Clark Gable and Carole Lombard

The Georgian
Santa Monica, California 

One of the most glamorous couples of Hollywood’s Golden Age could often be found at this splendid art deco property, an eight-story gem constructed in 1933 across the street from the Pacific Ocean. Clark Gable, still regarded as one the filmdom’s greatest leading men, and Carole Lombard, the glittering star of a number of the era’s iconic films, pursued a not-so-secret affair in the mid ’30s—he still being married to his second wife—before they finally wed in 1939, three years before Lombard’s untimely death. Before and after they tied the knot, the couple would often repair to this beachside property, which continues to charm guests with its Old Hollywood style. Vintage-tinged, comfortable guest rooms overlooking the sparkling ocean offer perfect sunset views. Downstairs, the Veranda is an ideal spot for cocktail-enhanced people watching on Ocean Avenue. 

Courtesy of Casa Kimberly

Elizabeth Taylor and Richard Burton

Casa Kimberly
Puerto Vallarta, Mexico 

Another star-crossed couple, the famously feuding pair spent early blissful days at this Mexican hideaway when Richard Burton was filming The Night of the Iguana in 1964 and Elizabeth Taylor slipped down from California to be with her paramour. As both were still wed to others, discretion was the rule, with Taylor occupying a casita directly across from Burton’s; he built a bridge connecting the two buildings and, eventually, bought the house for her.
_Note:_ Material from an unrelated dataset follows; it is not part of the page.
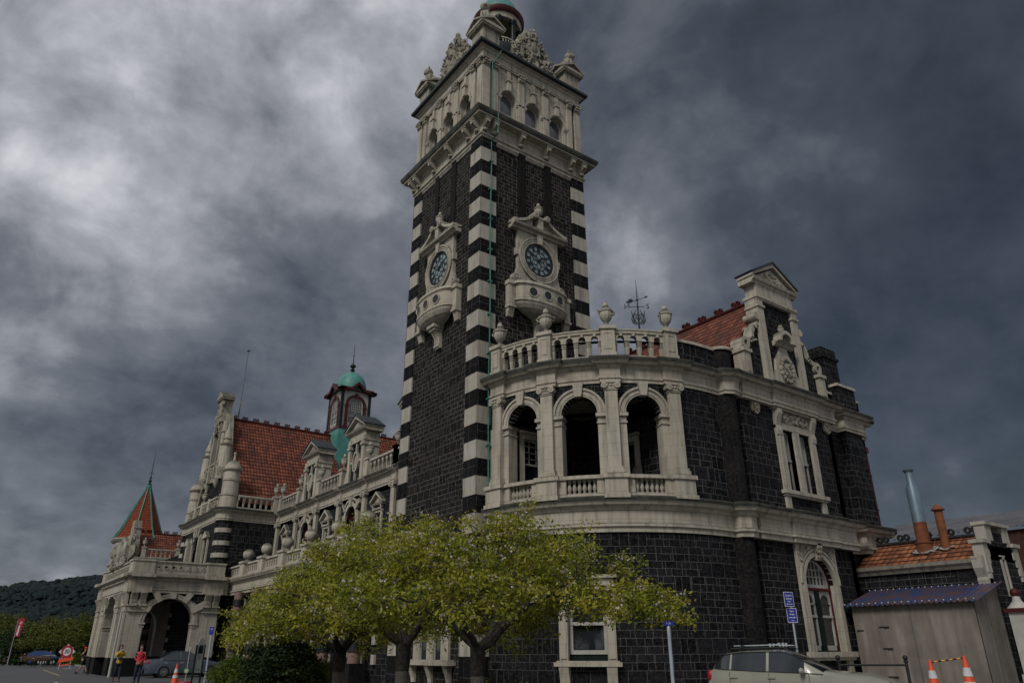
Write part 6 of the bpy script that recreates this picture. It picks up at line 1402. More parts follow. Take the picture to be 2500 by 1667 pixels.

Today, a boutique hotel occupies both properties, and guests can still pass over the bridge and float in the original lozenge-shaped pool. Nine opulent suites—with names referencing the couple’s films, such as Sandpiper, Cleopatra and The V.I.P.S—incorporate details such as 19th-century furniture, Swarovski chandeliers and terraces overlooking Banderas Bay and the Sierra Madre mountains. For a true Hollywood moment, book the signature Elizabeth Taylor suite and spend time lounging in the star’s heart-shaped pink-marble bath. 

Courtesy of Inn at Mystic

Humphrey Bogart and Lauren Bacall

Inn at Mystic
Mystic, Connecticut

After meeting on the set of To Have and Have Not in 1944, Humphrey Bogart, who by then had perfected his hard-boiled persona in a number of film classics, and Lauren Bacall, a newcomer fresh to Hollywood, transformed their on-screen chemistry into a romance that would become one of history’s most iconic. They would have to wait a year until Bogart’s divorce came through, but in May 1945, the stylish pair—both native New Yorkers who enjoyed life away from California—married at a friend’s bucolic Ohio farm before honeymooning in the idyllic Connecticut seaport of Mystic. There, yet another friend, a high-living financier named Frederick Mosel, owned the 1904 Haley Mansion, a Colonial Revival house built by the widow of the founder of New York’s Fulton Fish Market; the newlyweds stayed in the adjacent gatehouse. Today, the mansion and gatehouse are part of the 15-acre Inn at Mystic, perched on a hill overlooking Fishers Island Sound, about 50 miles southwest of Providence. Vintage charm abounds at the Rocks 21 restaurant, which offers New England specialties such as clam chowder, lobster rolls and baked cod with Ritz cracker crumbs. The old house itself, with its 18th-century pine paneling and hand-carved fireplaces, is still a popular wedding choice: To paraphrase the ’80s song, you can have it all, just like Bogie and Bacall.